Friday, December 27, 2013

In My Small House, a Holiday eCard

West Bay, Doha, Qatar, 2012
She is young, beautiful (ma sha allah), Qatari; an administrator.  She wears black abaya, sheyla and bright red lipstick around a white toothed, face lighting smile.  She sits in the corner of a windowless office tucked deep inside the women's area.
She stands, wraps me in a tight, two arm, belly hug, kisses my cheeks.  "I want to know what your house is like in America."
I am told that Qataris prefer large, tile floored, compound style homes over apartment living.  Construction is sand and wind resistant steel and concrete.  High walls shield flowering outdoor gardens where there might be chicken coops and children's play areas.  Inside there are marble countertops, crystal chandeliers, winding staircases, flat screen tvs.  Upstairs windows are covered to assure privacy.  There are independent quarters for maids, nannies and drivers; separate meeting spaces for men and women.  At mealtime some families sit in chairs around a table, while others prefer to gather cross-legged around a common platter placed on the floor.
random street, random home, Doha, 2013
"My house is small," I say.  "Wood frame, floors, siding, eaves.  A low wooden fence outlines the back garden.  Windows overlook the street and the front door opens to the living room and kitchen.  There are flowers and trees and in the Spring, beds full of purple phlox, daisies and daylilies.  We didn't have television when the children were small because we wanted them to read and play outside.  Now there's a single tv in a cozy basement family space."
She nods, smiles - and I know the description is not enough.
In My Small House
a Holiday eCard
In my small house, elbows bump.  The tv and radio are too loud.  There is clutter and a line for the bathroom.  There is straightening hair in the hallway, a crowd at the mirror and chairs wrapped like ribbon around the dinner table.  There is teasing over passed gas, stinky bathrooms, everyone-sick-at-the-same-time.
Like a small town – there are no secrets in my small house.  No sneaking out when you're grounded or cheating-on-your-diet-no-one-will-know.  No hiding Reese's Cups, saving the last bit of cheesecake for a solitary midnight snack.
There is noise and chatter and laughter in my small house.  There is talking after lights out in shared bedrooms.  There is arguing and there is making up.
November, 2013
Tinkling piano keys stream music into every corner of my small house.  Flour footprints trail into the hallway and the sweet aroma of warm sugar cookies tickles my nose.
In the spacious back garden my tow-headed 4-year old learned to swing.  Her legs caught the wind as she sailed into the sky.  For two exhilarating hours.  Without stopping.
On the street in front of my small house, my competitive 7-year old met his 6-year old sister's challenge to ride his bike "no hands!"  He did her one better, propping his feet on the handlebars: "No feet either!"  He hits a curb, tumbles, snaps his collar bone.  Three cozy days at home later, he returns to school with half his math book completed.
my kidz
Early attempts to teach homeschool PE involve giggling circles around a fat, white bark tree.  (Later, we play actual sports.)  We watch a mother butterfly lay eggs on a milkweed plant at the kitchen table.  We chart the progress of her babies from pupa to wet-winged Monarch.
In the living room of my small house I braid wire into my 10 year old's long hair for her lead role in the homeschool musical.  Her endearing, high cee voice sings light into the shadows.
We "do school" all over my small house until one by one my babies leave for high school, college and life.
my babies, 2008
Now, this very minute, wheels rattle across the hardwood floor in my small house.  A pony tailed cherub pushes Big Bird into my kitchen office in a little red stroller.  Her soft pillow cheeks puff into a smile.  "Nonnie!" she sings.
I lift my grandbaby into the air and kiss her perfect little face.
I love this snuggy little boy, 2013
Concrete or wood, tile or carpet; barrier walls or open gardens; a house is just a shell for living.  It's what's inside that matters.
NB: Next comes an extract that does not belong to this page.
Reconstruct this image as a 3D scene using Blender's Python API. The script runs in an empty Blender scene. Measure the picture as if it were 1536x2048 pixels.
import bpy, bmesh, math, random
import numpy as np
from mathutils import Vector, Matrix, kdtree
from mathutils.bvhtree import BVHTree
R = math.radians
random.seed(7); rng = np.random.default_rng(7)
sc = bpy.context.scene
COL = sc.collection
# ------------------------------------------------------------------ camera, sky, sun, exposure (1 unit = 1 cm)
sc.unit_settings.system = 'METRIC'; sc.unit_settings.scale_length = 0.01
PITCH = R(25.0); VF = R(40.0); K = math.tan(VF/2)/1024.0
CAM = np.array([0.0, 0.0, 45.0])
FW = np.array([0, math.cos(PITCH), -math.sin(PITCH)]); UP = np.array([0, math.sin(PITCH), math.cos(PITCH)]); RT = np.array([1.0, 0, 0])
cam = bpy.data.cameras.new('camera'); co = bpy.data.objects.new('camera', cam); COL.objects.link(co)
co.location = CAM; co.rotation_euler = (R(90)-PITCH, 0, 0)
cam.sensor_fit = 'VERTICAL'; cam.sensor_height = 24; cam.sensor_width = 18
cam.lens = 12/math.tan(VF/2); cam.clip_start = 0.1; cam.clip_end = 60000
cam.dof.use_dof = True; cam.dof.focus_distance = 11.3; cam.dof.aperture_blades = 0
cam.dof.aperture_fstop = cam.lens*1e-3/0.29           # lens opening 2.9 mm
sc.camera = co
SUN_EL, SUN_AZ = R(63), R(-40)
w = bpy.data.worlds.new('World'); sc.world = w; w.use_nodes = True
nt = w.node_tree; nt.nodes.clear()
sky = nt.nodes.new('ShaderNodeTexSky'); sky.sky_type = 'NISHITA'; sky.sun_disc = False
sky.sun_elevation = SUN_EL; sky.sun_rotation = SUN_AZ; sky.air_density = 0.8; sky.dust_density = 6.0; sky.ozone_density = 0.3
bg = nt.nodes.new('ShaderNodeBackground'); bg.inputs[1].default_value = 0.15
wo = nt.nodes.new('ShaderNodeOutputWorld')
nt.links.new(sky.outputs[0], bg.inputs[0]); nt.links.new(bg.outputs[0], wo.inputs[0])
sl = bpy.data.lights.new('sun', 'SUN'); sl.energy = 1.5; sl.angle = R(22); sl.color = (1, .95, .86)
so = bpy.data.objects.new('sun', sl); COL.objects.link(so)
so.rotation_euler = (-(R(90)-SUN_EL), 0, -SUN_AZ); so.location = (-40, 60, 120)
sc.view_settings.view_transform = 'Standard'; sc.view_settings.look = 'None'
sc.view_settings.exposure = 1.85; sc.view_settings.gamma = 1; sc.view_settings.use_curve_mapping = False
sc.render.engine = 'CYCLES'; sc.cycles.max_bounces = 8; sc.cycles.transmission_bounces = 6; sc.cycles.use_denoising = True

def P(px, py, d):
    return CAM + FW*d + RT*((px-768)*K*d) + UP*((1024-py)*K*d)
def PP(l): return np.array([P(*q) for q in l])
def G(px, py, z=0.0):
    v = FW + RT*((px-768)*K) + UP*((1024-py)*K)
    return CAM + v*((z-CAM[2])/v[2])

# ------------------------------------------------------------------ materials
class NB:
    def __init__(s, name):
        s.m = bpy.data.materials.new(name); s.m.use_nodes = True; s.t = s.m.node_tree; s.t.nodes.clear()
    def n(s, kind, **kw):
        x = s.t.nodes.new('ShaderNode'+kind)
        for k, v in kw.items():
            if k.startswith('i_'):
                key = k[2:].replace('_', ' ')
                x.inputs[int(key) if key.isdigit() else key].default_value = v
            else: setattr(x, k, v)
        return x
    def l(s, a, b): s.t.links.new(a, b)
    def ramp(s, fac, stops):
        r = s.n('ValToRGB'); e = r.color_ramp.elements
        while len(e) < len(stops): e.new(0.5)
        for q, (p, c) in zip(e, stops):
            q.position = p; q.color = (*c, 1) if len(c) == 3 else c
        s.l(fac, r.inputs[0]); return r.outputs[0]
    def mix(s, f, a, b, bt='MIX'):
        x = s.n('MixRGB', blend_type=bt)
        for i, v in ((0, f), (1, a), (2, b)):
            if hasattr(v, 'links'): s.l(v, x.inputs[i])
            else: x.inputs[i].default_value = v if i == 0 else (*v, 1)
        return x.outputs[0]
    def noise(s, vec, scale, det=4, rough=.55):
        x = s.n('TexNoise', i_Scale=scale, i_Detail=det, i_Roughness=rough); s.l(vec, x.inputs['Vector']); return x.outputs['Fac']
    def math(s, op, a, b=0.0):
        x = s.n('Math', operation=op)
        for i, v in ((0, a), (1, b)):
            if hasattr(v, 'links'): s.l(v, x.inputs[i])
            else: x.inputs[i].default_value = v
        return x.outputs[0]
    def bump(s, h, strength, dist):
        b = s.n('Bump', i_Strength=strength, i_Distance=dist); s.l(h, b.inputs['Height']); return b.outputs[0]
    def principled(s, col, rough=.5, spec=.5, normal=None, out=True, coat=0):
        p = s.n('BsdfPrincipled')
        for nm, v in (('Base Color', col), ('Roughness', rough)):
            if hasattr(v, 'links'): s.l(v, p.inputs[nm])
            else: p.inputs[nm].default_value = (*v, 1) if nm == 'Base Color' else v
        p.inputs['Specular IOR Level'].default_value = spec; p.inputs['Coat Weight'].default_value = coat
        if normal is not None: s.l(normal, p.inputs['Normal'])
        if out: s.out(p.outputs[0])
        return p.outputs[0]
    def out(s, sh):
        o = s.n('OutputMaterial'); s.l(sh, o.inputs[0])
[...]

We've enjoyed our cozy time together in America this holiday season. 
From my small house to wherever you are in the world today:
Our Family, 2013
In My Small House, copyright 2013, edited and reprinted from my blog, Tales from a Life.


Charles W. Hedrick said...

A wonderful overview of your life in a few short sentences! All too soon the nest is empty and the corners of the rooms echo with sounds of yesterday--and otherwise silence except for the blood being pushed by a throbbing heart muscle.
I guess we were all there once,

Peggy said...

Not all of us were there once --but YOUR Mom and Dad were. Forgive me if I see Dad and myself, with our sweet two girls and their adventurous big brother, in your experiences, including the opportunity to introduce them to the ex-pat world in their earlier, teenage years.